Later, Kevin Sharer, chairman of Amgen, the US biotech company, portrayed a very different relationship between board and chief executive: “Working with the board is vital, complex, and beyond your prior experience… It is among the most complex human relationships, especially if you’re the chairman, when you’re their boss, and they’re your boss. Get the relationship right, or it will hurt you.”

These two very different experiences open a new book, Boards that Lead: When to Take Charge, When to Partner and When to Stay Out of the Way. The central premise of this book is a plea: “Governing boards should take more active leadership of the enterprise, not just monitor its management.”

In recent years, government regulators have sought to make boards oversee their companies through checklists and tighter rules. Mercifully, the dry subject matter of regulations is of little interest to the authors of this book. Instead they insist that the difference between a well-run board and one that merely stands by or worse, runs roughshod over the chief executives’ plans, comes from “human dynamics, social architecture and business leadership of the board itself”.

The growing complexity of markets and strategy, the authors say, is one of the biggest challenges for board members. It also means that they cannot afford to sit back and rubber stamp executives’ plans.

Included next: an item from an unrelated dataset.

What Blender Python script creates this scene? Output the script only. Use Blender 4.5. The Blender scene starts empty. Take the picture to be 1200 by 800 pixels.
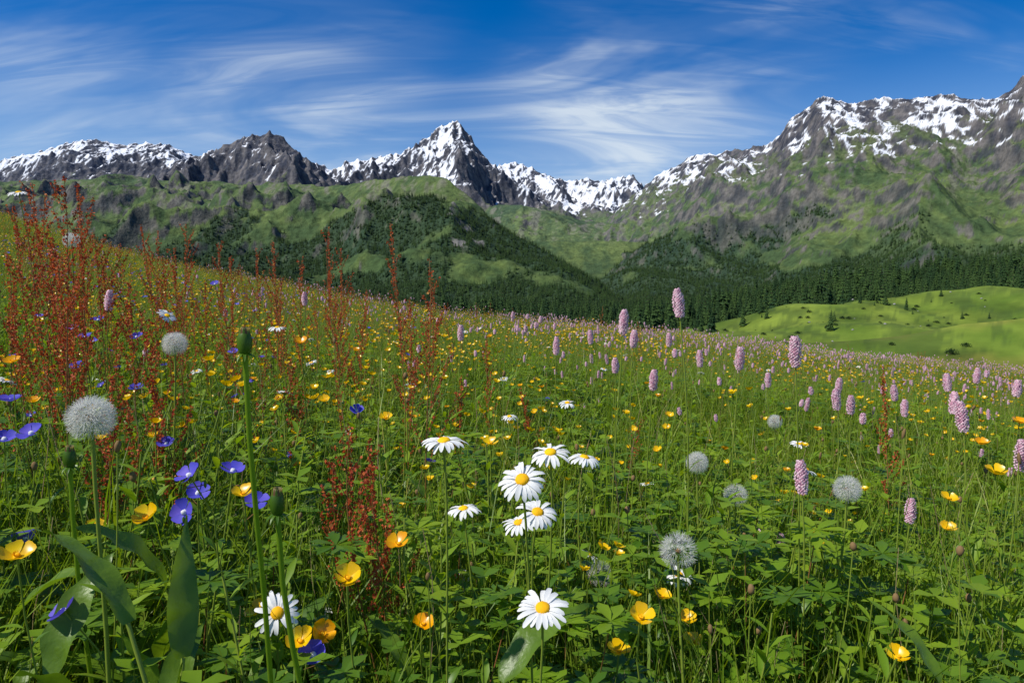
import bpy, math, random, time
import numpy as np
from mathutils import Vector, Matrix, Euler
random.seed(7); rng=np.random.default_rng(11)
scene=bpy.context.scene
scene.view_settings.view_transform='Standard'
scene.view_settings.look='None'
scene.view_settings.exposure=0
# ------------------------------------------------------------------ camera
PITCH=math.atan(50/800)
cam=bpy.data.cameras.new('camera'); camo=bpy.data.objects.new('camera',cam)
scene.collection.objects.link(camo); scene.camera=camo
cam.lens=24; cam.sensor_width=36; cam.clip_start=0.05; cam.clip_end=60000
camo.location=(0,0,0); camo.rotation_euler=(math.pi/2-PITCH,0,0)
CP,SP=math.cos(PITCH),math.sin(PITCH)
def bearing(a,b):
    "survey sheet units -> (tan bearing, tan elevation)"
    u=(a-600)/800; v=(400-b)/800
    dy=CP+v*SP; dz=-SP+v*CP
    return u/dy, dz/dy
# ------------------------------------------------------------------ noise
_p=rng.permutation(256); _perm=np.concatenate([_p,_p]).astype(np.int32)
_ang=rng.random(256)*2*np.pi; _gx=np.cos(_ang); _gy=np.sin(_ang)
def pn(x,y,seed=0):
    x=np.asarray(x,dtype=np.float64)+seed*17.31; y=np.asarray(y,dtype=np.float64)+seed*9.77
    xi=np.floor(x).astype(np.int64); yi=np.floor(y).astype(np.int64)
    xf=x-xi; yf=y-yi
    u=xf*xf*xf*(xf*(xf*6-15)+10); v=yf*yf*yf*(yf*(yf*6-15)+10)
    def g(ix,iy,fx,fy):
        h=_perm[_perm[ix&255]+(iy&255)]
        return _gx[h]*fx+_gy[h]*fy
    a=g(xi,yi,xf,yf); b=g(xi+1,yi,xf-1,yf); c=g(xi,yi+1,xf,yf-1); d=g(xi+1,yi+1,xf-1,yf-1)
    return ((a*(1-u)+b*u)*(1-v)+(c*(1-u)+d*u)*v)*1.5
def fbm(x,y,o=4,seed=0,gain=.5):
    r=0;a=1;f=1
    for i in range(o):
        r=r+a*pn(x*f,y*f,seed+i); a*=gain; f*=2.07
    return r
def ridged(x,y,o=4,seed=0,gain=.5):
    r=0;a=1;f=1;w=1
    for i in range(o):
        n=1-np.abs(pn(x*f,y*f,seed+i))*2
        n=n*np.abs(n); r=r+a*n*w; w=np.clip(n*1.3+.3,0,1); a*=gain; f*=2.1
    return r
def ss(a,b,x):
    t=np.clip((x-a)/(b-a),0,1); return t*t*(3-2*t)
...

Boards often fail to do their job, they point out, for example failing to do their due diligence. They cite the example of Yahoo’s chief executive Scott Thompson. After a few months in the post, it was discovered that he had listed a degree in both accounting and computer science, but had actually earned only the first. It later transpired that there was also a discrepancy in the qualifications listed by the director in charge of Thompson’s recruitment. A few months later, the board recruited Marissa Mayer as chief executive.

The writers know their stuff: Ram Charan is a business adviser; Dennis Carey is vice-chairman of Korn/Ferry International, the executive search firm; and Michael Useem is professor of management and director of the centre for leadership and change management at the Wharton school at the University of Pennsylvania.

The pace is brisk and the examples bring to life what could be an arid subject. They mix anecdote with pragmatic checklists of what to look for when recruiting a board member, how to avoid members becoming bombastic and rendering the board dysfunctional, when to take charge, when to stay out of the way, how to define a company’s central idea, how to select a board leader and how to root out dysfunctional directors.

The authors know their audience: people considering board positions or those already in them. They identify the trait that binds their readers together: lack of time. So, at the end of the book they suggest an alternative to reading the full 200-plus pages: an 18-point checklist.